Com efeito, se uma única conduta é suficiente para a configuração do tipo penal, com ou sem repetição, trata-se, como é óbvio, de um crime instantâneo (ou até permanente), cuja tentativa ou consumação dá-se com a realização da ação típica. Afinal, se o que é característico do delito habitual é a necessidade de reiteração de atos que são irrelevantes isoladamente, mas relevantes (típicos) globalmente, segue-se que, uma vez eliminado esse elemento essencial, o conceito de habitualidade já não faz sentido algum.
O que a doutrina pretende como tipo habitual impróprio é, pois, um tipo instantâneo, cuja reiteração de condutas, se e quando houver, caracterizará, a depender do caso, unidade ou pluralidade de crimes.
Walter Coelho tem razão, portanto, quando conclui que “os crimes habituais impróprios nada tem de habituais; são crimes instantâneos, em que a reiteração pode ser circunstância agravante do crime, ou, quando não, implicar continuidade delitiva”.[2]

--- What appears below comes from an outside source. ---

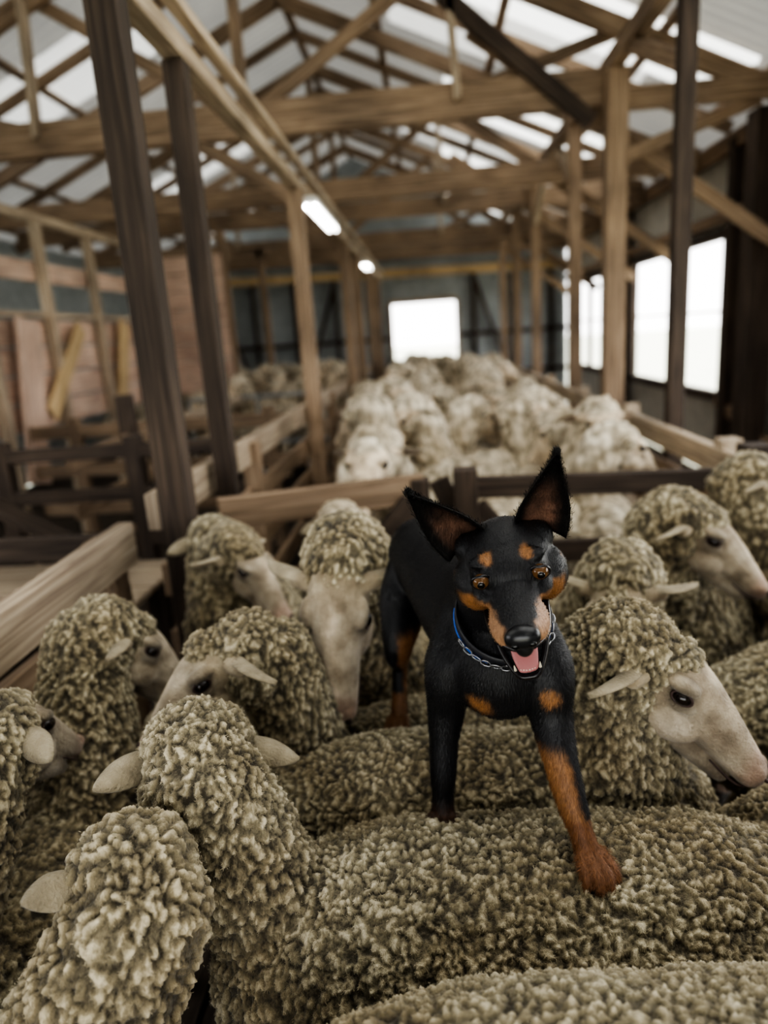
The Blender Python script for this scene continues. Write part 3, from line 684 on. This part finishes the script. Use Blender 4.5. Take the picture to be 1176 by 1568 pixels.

Em suma, crime habitual impróprio é crime habitual sem habitualidade, uma contradictio in terminis.
[1]Nesse sentido, Cezar Roberto Bitencourt e Juliana Breda. Crimes contra o sistema financeiro nacional e contra o mercado de capitais. São Paulo: Saraiva, 2014, 3ª edição.
[2]Teoria geral do crime. Porto Alegre: Sergio Fabris, 1991, p.116. No mesmo sentido, Ney Fayet Júnior, do crime continuado. Porto Alegre: Livraria do advogado, 2015.